Exhibition: Songnachaiqi | Manufacturing and Firing Techniques of Wood-fired Ceramic Kiln in Jingdezhen
Venue: China National Arts and Crafts Museum and China Intangible Cultural Heritage Museum
Time: 9:00-17:00 (admission closes at 16:00), closed on Mondays (except holidays)
Exhibition Introduction: The thousand-year kiln fire in Jingdezhen has brought out the splendor of Chinese ceramics and illuminated the avenue of ceramics in the world. Tang Ying, a pottery supervisor in the Qing Dynasty, said, “The kiln fire is the basis for the success of porcelain”. Kiln fire is from the kiln, while the kiln is the carrier where the porcelain clay and glaze blend and reborn as ceramic art. To understand the making of ceramics, one should first begin with the kiln.
For thousands of years, the kiln and firing skills, continue to maintain the essence and unceasingly make innovations. In contemporary times, Jingdezhen’s ceramic craftsmen have continued to research, explore, improve, and test, resulting in the artistic wood kiln called Songnachaiqi. “Song” means wood as fuel and ash using for glaze-making while “Na” means the inheritance and innovation of a hundred arts and crafts. “Chai” means that kiln can make anything and endow them with natural color while “Qi” signifies small beauty in the grasp, large vessels becoming the scene. This kiln can not only refire Jingdezhen ceramic works of various historical periods, but also fully meet the firing conditions of various contemporary ceramic arts, and can vividly show the magic of “one color in the kiln and ten thousand colors out of the kiln”.

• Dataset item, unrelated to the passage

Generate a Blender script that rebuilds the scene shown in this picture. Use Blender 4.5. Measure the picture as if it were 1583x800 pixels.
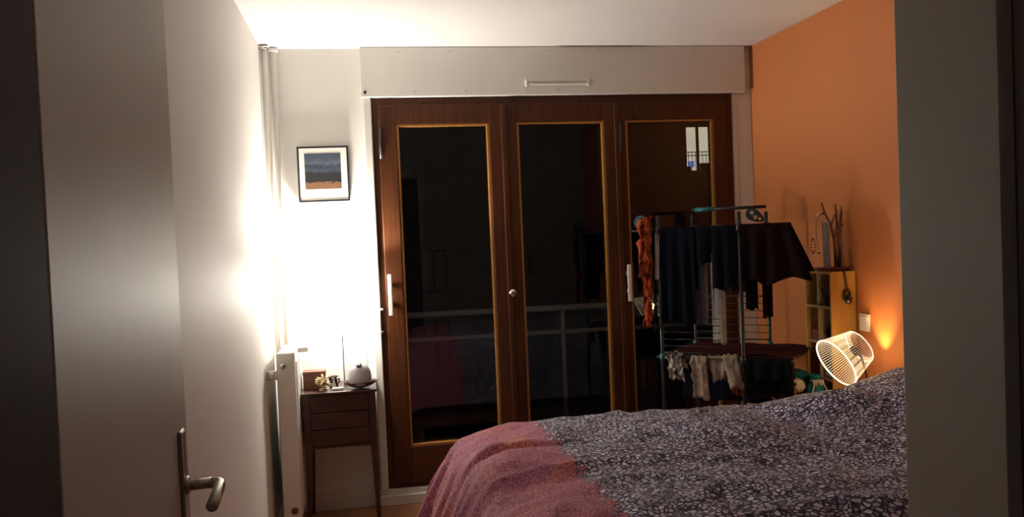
import bpy, bmesh, math, random
from mathutils import Vector, Matrix, noise
random.seed(7)
PI = math.pi
scene = bpy.context.scene
for o in list(bpy.data.objects): bpy.data.objects.remove(o)
C = scene.collection

# ------------------------------------------------------------------ camera
F, YAW, PITCH, ROLL, CH = 1316.13, 0.1694, -0.0305, -0.0416, 1.4705
cam = bpy.data.cameras.new('camera'); camo = bpy.data.objects.new('camera', cam); C.objects.link(camo)
cam.sensor_width = 36; cam.lens = F / 1583 * 36; cam.clip_start = .02; cam.clip_end = 200
fw = Vector((math.sin(YAW)*math.cos(PITCH), math.cos(YAW)*math.cos(PITCH), math.sin(PITCH)))
rt = Vector((math.cos(YAW), -math.sin(YAW), 0)); up = rt.cross(fw)
r2 = math.cos(ROLL)*rt + math.sin(ROLL)*up; u2 = -math.sin(ROLL)*rt + math.cos(ROLL)*up
m = Matrix((r2, u2, -fw)).transposed().to_4x4(); m.translation = Vector((0, 0, CH)); camo.matrix_world = m
scene.camera = camo

# ------------------------------------------------------------------ night sky, exposure
w = bpy.data.worlds.new('night'); scene.world = w; w.use_nodes = True
bg = w.node_tree.nodes['Background']; bg.inputs[0].default_value = (.35, .42, .75, 1); bg.inputs[1].default_value = .0035
vs = scene.view_settings; vs.view_transform = 'Standard'; vs.look = 'None'; vs.exposure = 0.0; vs.gamma = 1
vs.use_curve_mapping = False
LAMP = 92.0            # glow of the wall lamp shade
LAMP_COL = (1, .95, .85)

# ------------------------------------------------------------------ materials
def srgb(r, g, b):
    f = lambda c: ((c/255+.055)/1.055)**2.4 if c/255 > .04045 else c/255/12.92
    return (f(r), f(g), f(b), 1)
def nodes(name):
    mt = bpy.data.materials.new(name); mt.use_nodes = True
    nt = mt.node_tree; return mt, nt, nt.nodes['Principled BSDF']
def link(nt, a, b): nt.links.new(a, b)
def mat(name, col, rough=.5, metal=0, var=.08, scale=30, bump=0, spec=.5, coat=0, stretch=(1, 1, 1), detail=4, sheen=0):
    mt, nt, b = nodes(name)
    tc = nt.nodes.new('ShaderNodeTexCoord'); mp = nt.nodes.new('ShaderNodeMapping'); mp.inputs['Scale'].default_value = stretch
    nz = nt.nodes.new('ShaderNodeTexNoise'); nz.inputs['Scale'].default_value = scale; nz.inputs['Detail'].default_value = detail
    link(nt, tc.outputs['Object'], mp.inputs[0]); link(nt, mp.outputs[0], nz.inputs['Vector'])
    rp = nt.nodes.new('ShaderNodeValToRGB')
    rp.color_ramp.elements[0].position = .3; rp.color_ramp.elements[1].position = .7
    rp.color_ramp.elements[0].color = tuple(c*(1-var) for c in col[:3])+(1,)
    rp.color_ramp.elements[1].color = tuple(min(1, c*(1+var)) for c in col[:3])+(1,)
    link(nt, nz.outputs[0], rp.inputs[0]); link(nt, rp.outputs[0], b.inputs['Base Color'])
    b.inputs['Roughness'].default_value = rough; b.inputs['Metallic'].default_value = metal
    b.inputs['Specular IOR Level'].default_value = spec; b.inputs['Coat Weight'].default_value = coat
    b.inputs['Sheen Weight'].default_value = sheen
    if bump:
        bp = nt.nodes.new('ShaderNodeBump'); bp.inputs['Strength'].default_value = bump; bp.inputs['Distance'].default_value = .01
        link(nt, nz.outputs[0], bp.inputs['Height']); link(nt, bp.outputs[0], b.inputs['Normal'])
    return mt
def emis(name, col, s, scale=None, lo=.6):
    mt, nt, b = nodes(name)
    b.inputs['Base Color'].default_value = (.8, .78, .72, 1); b.inputs['Emission Color'].default_value = (*col, 1)
    b.inputs['Emission Strength'].default_value = s
    if scale:
        tc = nt.nodes.new('ShaderNodeTexCoord'); nz = nt.nodes.new('ShaderNodeTexNoise'); nz.inputs['Scale'].default_value = scale
        link(nt, tc.outputs['Object'], nz.inputs['Vector'])
        mr = nt.nodes.new('ShaderNodeMapRange'); mr.inputs[3].default_value = s*lo; mr.inputs[4].default_value = s
        link(nt, nz.outputs[0], mr.inputs[0]); link(nt, mr.outputs[0], b.inputs['Emission Strength'])
    return mt
M = {}
M['wall'] = mat('satin_white_paint', (.68, .65, .61, 1), .58, var=.015, scale=6, bump=.03, spec=.5)
M['wallmatt'] = mat('matt_white_paint', (.72, .70, .66, 1), .7, var=.015, scale=8, bump=.03, spec=.3)
M['ceil'] = mat('ceiling_paint', (.78, .76, .74, 1), .8, var=.01, scale=5, spec=.2)
M['orange'] = mat('orange_wall_paint', (.55, .185, .060, 1), .6, var=.03, scale=4, bump=.03, spec=.35)
M['doorpaint'] = mat('satin_door_paint', (.48, .445, .41, 1), .5, var=.02, scale=5, bump=.04, spec=.55, stretch=(1, 1, .15))
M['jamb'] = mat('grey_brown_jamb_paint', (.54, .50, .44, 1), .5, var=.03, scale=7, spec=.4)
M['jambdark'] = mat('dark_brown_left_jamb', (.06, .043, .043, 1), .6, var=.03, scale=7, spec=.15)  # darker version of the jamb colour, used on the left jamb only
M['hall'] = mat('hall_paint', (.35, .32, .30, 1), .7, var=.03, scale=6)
M['trimw'] = mat('white_trim_paint', (.66, .63, .58, 1), .45, var=.02, scale=10)
M['floor'] = mat('reddish_parquet', (.30, .125, .05, 1), .4, var=.35, scale=6, stretch=(1, 9, 1), coat=.2)
M['wood'] = mat('varnished_brown_wood', (.062, .0175, .0045, 1), .42, var=.3, scale=9, stretch=(7, 7, .35), coat=.05, spec=.3)
M['bead'] = mat('glazing_bead_wood', (.34, .15, .035, 1), .3, var=.15, scale=9, stretch=(6, 6, .4), coat=.4)
M['tablewood'] = mat('dark_table_wood', (.050, .016, .010, 1), .38, var=.35, scale=7, stretch=(.7, 5, 6), coat=.25)
M['boxwood'] = mat('small_brown_box', (.11, .040, .018, 1), .5, var=.2, scale=20, stretch=(1, 4, 4))
M['steel'] = mat('brushed_steel', (.55, .52, .48, 1), .28, 1, var=.05, scale=60, stretch=(1, 1, 8))
M['chrome'] = mat('chrome', (.7, .7, .68, 1), .15, 1, var=.02)
M['whitemetal'] = mat('white_enamel', (.74, .71, .64, 1), .35, var=.02, spec=.5)
M['whiteplastic'] = mat('white_plastic', (.78, .76, .70, 1), .35, var=.01)
M['black'] = mat('black_paint', (.012, .012, .014, 1), .4, var=.1)
M['darktube'] = mat('dark_grey_tube', (.010, .013, .017, 1), .4, var=.1, spec=.6)
M['wire'] = mat('grey_wire', (.045, .05, .055, 1), .35, var=.1, metal=.2)
M['teal'] = mat('teal_plastic', (.015, .14, .16, 1), .4, var=.05)
M['paleyel'] = mat('pale_birch_board', (.50, .27, .06, 1), .5, var=.12, scale=8, stretch=(4, 4, .4))
M['frontw'] = mat('pale_front_edge', (.36, .24, .13, 1), .5, var=.08, scale=8)
M['ceramic'] = mat('pale_grey_ceramic', (.42, .41, .42, 1), .5, var=.03)
M['dish'] = mat('dark_carved_wood', (.075, .035, .025, 1), .4, var=.3, scale=16, coat=.2)
M['coral'] = mat('cream_coral', (.60, .47, .28, 1), .7, var=.2, scale=60, bump=.2)
M['bark'] = mat('brown_bark', (.13, .055, .035, 1), .8, var=.3, scale=50, bump=.3)
M['board'] = mat('taupe_board', (.26, .18, .14, 1), .7, var=.1)
M['basewood'] = mat('red_brown_base', (.12, .035, .02, 1), .5, var=.2)
M['mattress'] = mat('mattress_ticking', (.5, .47, .44, 1), .8, var=.05)
M['bedframe'] = mat('bed_frame_wood', (.16, .07, .035, 1), .5, var=.2, stretch=(.5, 6, 6))
M['ns'] = mat('nightstand_wood', (.28, .13, .05, 1), .5, var=.2, stretch=(.5, 6, 6))
M['concrete'] = mat('balcony_concrete', (.14, .14, .15, 1), .9, var=.15, scale=12)
M['rail'] = mat('balcony_rail_paint', (.55, .55, .58, 1), .5, var=.08)
M['facade'] = mat('night_facade_render', (.20, .16, .15, 1), .9, var=.1, scale=1.2)
M['darkpane'] = mat('dark_far_pane', (.02, .022, .03, 1), .15, var=.05)
def fabric(name, col, var=.18): return mat(name, col, .92, var=var, scale=40, bump=.15, spec=.08)
M['navy'] = fabric('navy_black_cotton', (.0035, .0045, .010, 1))
M['burg'] = fabric('burgundy_black_jersey', (.012, .004, .005, 1))
M['burg2'] = fabric('burgundy_cotton', (.040, .008, .009, 1))
M['orangecloth'] = fabric('rust_orange_cloth', (.34, .062, .022, 1))
M['rust'] = fabric('rust_red_cloth', (.20, .035, .018, 1))
M['greycloth'] = fabric('grey_marl_cloth', (.20, .205, .22, 1))
M['whitecloth'] = fabric('off_white_cloth', (.42, .38, .34, 1))
M['beige'] = fabric('beige_cloth', (.33, .25, .19, 1))
M['blackcloth'] = fabric('black_cloth', (.003, .005, .006, 1))
M['plushwhite'] = fabric('cream_plush', (.55, .50, .42, 1))
M['plushteal'] = fabric('teal_plush', (.012, .10, .13, 1))
M['plushpink'] = fabric('brown_pink_plush', (.20, .10, .09, 1))
M['tealbag'] = fabric('teal_satin', (.02, .16, .19, 1))
M['yellowbook'] = mat('yellow_card', (.45, .36, .05, 1), .6)
M['redcard'] = mat('dark_red_card', (.16, .02, .015, 1), .6)
M['lampglow'] = emis('lamp_shade_glow', LAMP_COL, LAMP)
M['hallfill'] = emis('hall_fill_glow', (1, .82, .78), 4.5)  # glow of the added hall fill light
M['ribglow'] = emis('lit_acrylic_rib', (1, .78, .52), .95, 14, .5)
M['rimglow'] = emis('lit_acrylic_rim', (1, .84, .62), 1.6)
M['litwindow'] = emis('lit_far_curtain', (1, .86, .62), .62, .9, .7)
M['bluelight'] = emis('blue_screen_glow', (.20, .34, .95), .40)
M['dimwindow'] = emis('dim_far_window', (.45, .5, .75), .022, 2, .3)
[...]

More than one hundred pieces of artistic Chai kiln works in the exhibition are created by dozens of Chinese masters of arts and crafts, national intangible cultural heritage inheritors, Chinese ceramic art masters, professors, provincial masters of arts and crafts, etc., and fired by the Songnachaiqi kiln, which demonstrates the historical connotation and contemporary value of contemporary art ceramics and wood kilns.